Sand in the Lens

Photo: K.C. Bailey/ABC

One afternoon in May, Barbara Kopple, the famous documentarian, set out a fruit plate in the viewing room of her Soho production company, Cabin Creek Films. Quinn Taylor of ABC had stopped by to see how things were going on her new project, The Hamptons, which the network had bought as a mini-series to air on June 2 and 3. Taylor had close-cropped hair and an aura of confidence, and wore a good suit. Kopple, as usual, was in all black – pants, top, boots, long jet-black hair.

Over strawberries, they talked about switching some credits around and inserting such details as the cost of a slot in a summer-share. Taylor used the phrase “I still worry” a couple of times to preface suggestions he seemed to have made previously, and Kopple said at one point, “As editors say, if you didn’t know it was there before, you wouldn’t miss it.”

As New Yorkers, of course, we know what was there. By now, the Hamptons are less a geographical location than a cliché, not a beach resort but a catchphrase, a symbol of the excesses of the boom years. We’re all familiar with the rap: The big new houses are eating up the potato fields along Route 27, the quaint old clam shacks have been reborn as yuppie bars, and Hummers are far more likely to be seen barreling down country roads than tractors. The Hamptons feel like less an escape than a distilled version of aspirational Manhattan – more networking, more social striving, more places to go where you might meet Puffy.

And for many of us, last summer represented the end of the Hamptons (though even that is a familiar trope: The Hamptons have been declared “over” in this magazine and elsewhere since the early eighties). Lizzie Grubman’s car crash at Conscience Point provided a certain Sodom-and-Gomorrah sense of closure. Then real tragedy arrived: first on a small scale with the sudden death of Nick and Toni’s restaurateur Jeffrey Salaway, who met his end in a Volvo in East Hampton, and then the unimaginable pain of 9/11.

Barbara Kopple herself, with her troupe of producers and camera crews, seemed to be an avatar of the Hamptons apocalypse. (In fact, being trailed by a TV crew became something of a status symbol: “It was the best fashion accessory to have last summer,” says writer Steven Gaines, author of Philistines at the Hedgerow and a prominent character in the documentary. “I don’t know what I’m going to do without my camera crew.”) Kopple and Company added to the Hamptons’ increasing sense of unreality, the staged quality of fun that permeated social occasions.
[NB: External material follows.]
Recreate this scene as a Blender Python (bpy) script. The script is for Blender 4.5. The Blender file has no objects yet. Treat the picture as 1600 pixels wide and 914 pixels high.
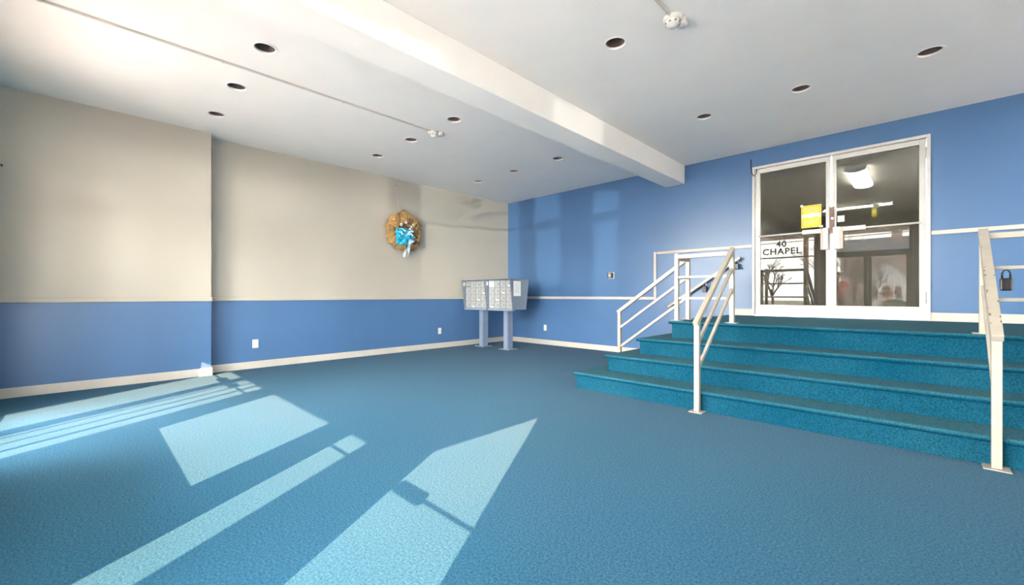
import bpy, bmesh, math, random
from mathutils import Vector, Matrix

S = bpy.context.scene
COL = S.collection
PI = math.pi

# ------------------------------------------------------------------ camera
cam_d = bpy.data.cameras.new('camera'); cam = bpy.data.objects.new('camera', cam_d); COL.objects.link(cam)
cam.location = (6.525, -6.564, 1.0)
cam.rotation_euler = (PI / 2, 0, 0.773)
cam_d.sensor_width = 36; cam_d.lens = 36 * 654.5 / 1600
cam_d.shift_y = 4.14 / 1600; cam_d.clip_start = 0.02; cam_d.clip_end = 300
S.camera = cam

# ------------------------------------------------------------------ world, sun, exposure
SUN_H = Vector((-0.516, 0.8565)); SUN_EL = math.atan(0.4765)
w = bpy.data.worlds.new('sky'); S.world = w; w.use_nodes = True
nt = w.node_tree; bg = nt.nodes['Background']
# bright hazy winter sky: whitish at the horizon, soft blue overhead
tcw = nt.nodes.new('ShaderNodeTexCoord'); spw = nt.nodes.new('ShaderNodeSeparateXYZ'); rw = nt.nodes.new('ShaderNodeValToRGB')
nt.links.new(tcw.outputs['Generated'], spw.inputs[0]); nt.links.new(spw.outputs['Z'], rw.inputs[0]); nt.links.new(rw.outputs[0], bg.inputs[0])
rw.color_ramp.elements[0].position = 0.0; rw.color_ramp.elements[0].color = (1.34, 1.22, 1.12, 1)
rw.color_ramp.elements[1].position = 0.9; rw.color_ramp.elements[1].color = (.42, .46, .54, 1)
bg.inputs[1].default_value = 23.0
sl = bpy.data.lights.new('sun', 'SUN'); so = bpy.data.objects.new('sun', sl); COL.objects.link(so)
sl.energy = 18; sl.color = (1.0, 0.44, 0.23); sl.angle = math.radians(0.22)
ce = math.cos(SUN_EL)
sdir = Vector((SUN_H.x * ce, SUN_H.y * ce, -math.sin(SUN_EL)))
so.rotation_euler = sdir.to_track_quat('-Z', 'Y').to_euler(); so.location = (12, -18, 9)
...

A British TV crew making another documentary (to air on the WE network June 2) was always lurking around, too, at places like the Synergy House, a publicist’s wet dream – celebrities were invited to spend the weekend at the highly decorated manse, deep in the Bridgehampton forest, where every object was “sponsored” by a designer or company (e.g., drink the Evian water). The whole place was becoming a reality show.

But a funny thing happened on the way to the TV screen. The Hamptons that was so ready for its close-up, ready to become world-famous for wealth and glitz, is not necessarily the one that Kopple has chosen to present to the nation. Despite a take-no-prisoners twenty minutes at the beginning of the film – Taylor needs that first twenty minutes – and some delicious moments, like Nicky Hilton flipping through a book backward with a very serious expression on her face, the portrait Kopple paints is of a diverse Hamptons ecosystem, but not necessarily a carnivorous one. Equal time is afforded rich and poor, fishers and farmers, East Quogue share-house holders, Robert Wilson, horsey folk, Irish girls, town mascot Billy Joel. In between the fields of wildflowers and shots of the stormy seas, it seems like all of Suffolk County gets its fifteen minutes – even Lizzie Grubman is just another piece of the pie.

“It’s about life,” Kopple says of the film in her almost Californian way of speaking, all languid vowels, very sincere. She nibbles on a strawberry. “I always go into projects like this with no agenda, because if you go in with an agenda, you’re going to get something that’s not real. You might think of me one way, and I might think of you another, but if we really got to know each other and spent time together, we’d see another world opening.”

A documentarian for over 25 years, with two Oscars and such commercial successes as the Woody Allen profile Wild Man Blues, Kopple made her name with a 1976 documentary on striking coal miners, Harlan County U.S.A. Still, the film is curiously apolitical. If there is a message, it’s that the Hamptons hierarchy of rich and poor doesn’t matter: We’re all people, and we should all get along.

It’s an interesting message for right now, a summer when rentals are down 30 percent and no one seems particularly excited about hitting the Hamptons again, even if it might save us from a bomb on the Brooklyn Bridge. Still, it’s hard to imagine the Hamptons without all that ambition and striving and an Edith Wharton–esque social structure. No glitz, just sun and surf, a string of beach towns. How much fun would that be?